Thursday, March 20, 2008

Holy Thursday

Today the liturgy is again rich in symbolism and music that is only heard once a year. I remember singing Pange Lingua as a child and finding it so beautiful. Holy Thursday commemorates the Last Supper and the Institution of the Sacrament of the Eucharist or Holy Communion as we knew it then. In addition, there is a ritual called the washing of the feet, that I also found embarrassing when I was growing up.

Twelve people, pillars of the community, chosen beforehand (so that they could be sure to have clean feet and clean socks)sat in a row on benches or chairs carefully place across the front of the church and took off one shoe and one sock. The priest and the server proceeded down the row washing one foot of each of the people.
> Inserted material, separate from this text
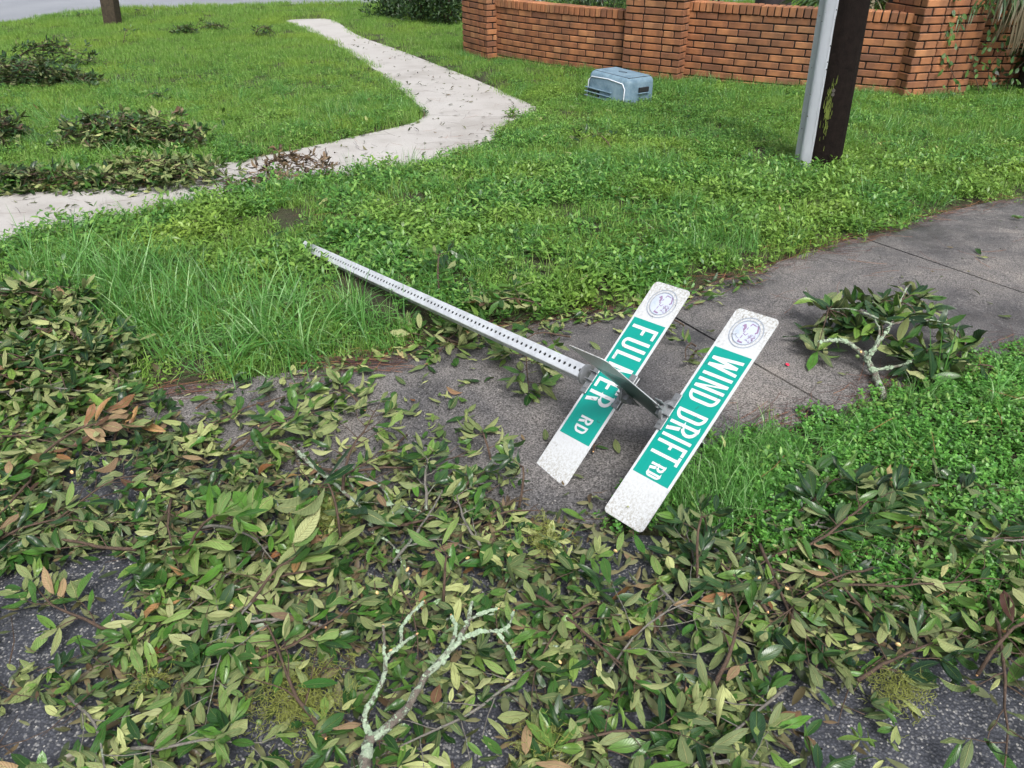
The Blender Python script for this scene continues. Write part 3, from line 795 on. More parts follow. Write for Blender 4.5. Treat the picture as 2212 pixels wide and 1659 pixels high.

Was this really what Jesus had in mind when He commanded us to wash one another's feet? I don't think so. I think it is literally a command to us to take care of one another in our bodily needs and suffering. Mothers do this daily and never question doing it. Nurses also do it. To untangle the hair of someone who has been unable to brush the snarls out. To help someone wash. To do laundry and change bedding for someone who can no longer do this (or has never been able to do this.) As a disabled person the parameters of what I can do and where I need help have made me think very differently about this than I think I would have if I had been glibly independent all of my life. I really do think that we literally must help each other if we are to have true spiritual and true Christian community. Our culture has tended to professionalize these helping tasks, leaving caring to those who are care-caregivers. Perhaps after the Maundy we need to go forth and find someone who really needs help with washing his or her feet--and hair and person.
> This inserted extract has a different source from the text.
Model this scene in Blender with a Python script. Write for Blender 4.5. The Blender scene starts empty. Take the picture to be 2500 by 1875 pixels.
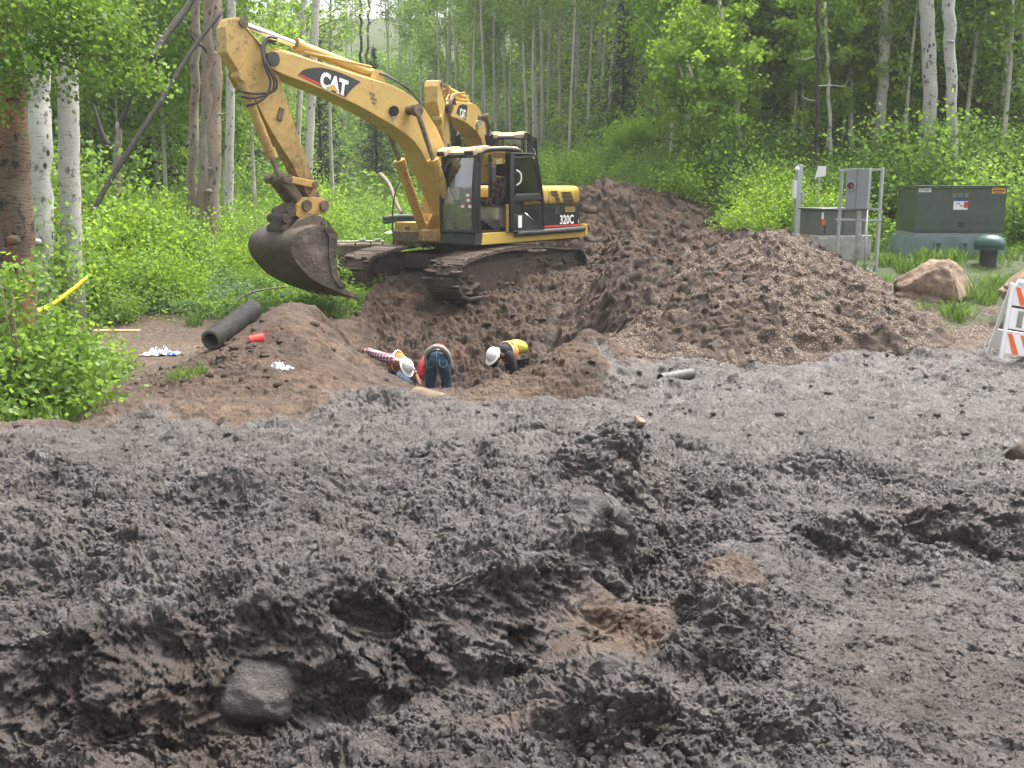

On another level, I think that this command is about the earthiness of being human and recognizing our humanity in its grounded bodiliness; being human is by no means about being ethereal. We need food and shelter and a place to sleep, warmth, security and the society of friends. We provide these things for ourselves more independently of others in today's culture--our friends are characters in a tv sitcom and even our real friends become in a way "virtualized" by social utility web-sites that allow us to "network" via images of one another. We still need the human community in all its nitty-grittiness--and even dirty feet.

I continue to leave my television off for this week and am recovering a sense of peace and spaciousness that I had forgotten.

Last night I did indeed listen to the Lamentations of the Prophet Jeremiah. This music, so ancient and so beautiful, touches my deepest personal woundedness, anguish and grieving and at the same time lifts me above it. It is profound and difficult to describe and I am so grateful for it and for the education that I received in it as a child and as a young woman when I had the joy and privilege of singing with a renowned and remarkable choir in Palo Alto California. I will be placing the link in my link list shortly.